Nearly every media outlet has made the move to online editorial content. Sure, that makes sense; the web and today’s search engine capabilities make the Internet THE source of information today. If you want to read up on “Cloud Computing” for example, you no longer flip through the pages of every tech or business magazine that you subscribe to. Instead, you’d typically start with a web-based search.
Some publications like eWEEK have made clearer distinctions between online and print content. Others under the IDG network have specific online versus print editors. And then there are newspapers. Chris O’Brien, business reporter for the San Jose Mercury News, has been open about how there is very little overlap in their online versus print readership—some drawing a correlation between Generation X and Generation Y. If it’s a generational trend, don’t you wonder what the media landscape will look like when readership is predominantly made up of millennials?
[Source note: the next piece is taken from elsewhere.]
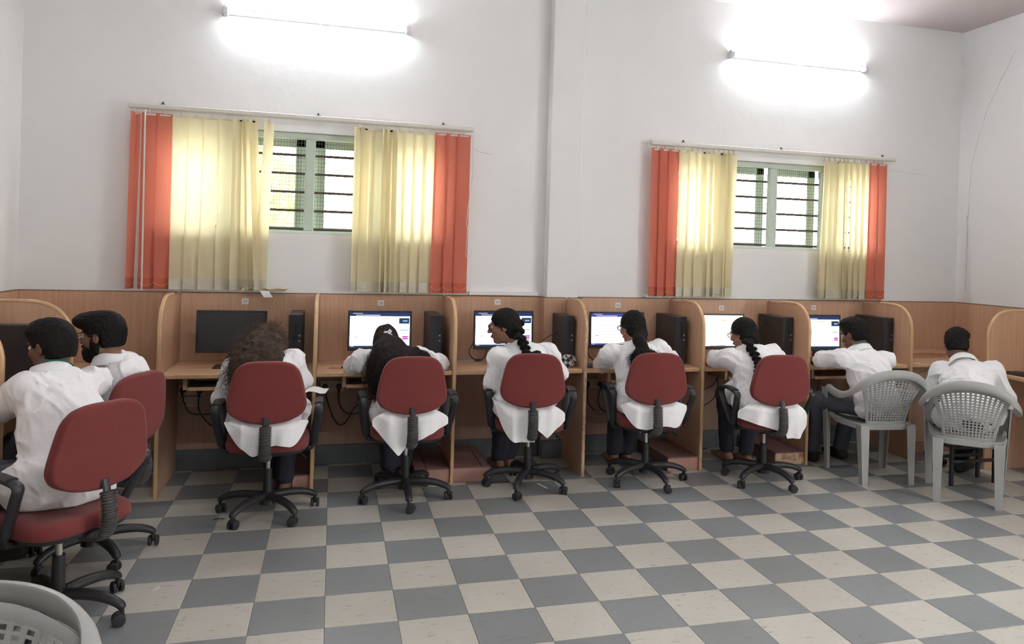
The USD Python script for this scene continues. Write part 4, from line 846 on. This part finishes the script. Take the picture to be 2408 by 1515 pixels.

In case you missed it, Fortune is taking a new spin and testing the digital media waters with a start-up called FLYP Media. Taking storytelling to a different level, select Fortune stories are being developed into multimedia features that combine text, video, audio, animation, and interactivity. "The idea isn’t just to write a story and then add a video or an audio piece…it’s to really figure out the best way to conceptualize these stories as multimedia pieces,” says senior editor, Matthew Schaeffer at FLYP.
It’s been interesting to see how different publishers are approaching, adapting, and evolving editorial content based on Internet trends. Changes in new media can present some interesting challenges in PR, but I think we’ll also find they present some exciting opportunities. The key is to not blur the lines between journalism and advertising. Strategic PR still relies on the basics: being creative, building relationships and not losing sight of what makes a story newsworthy.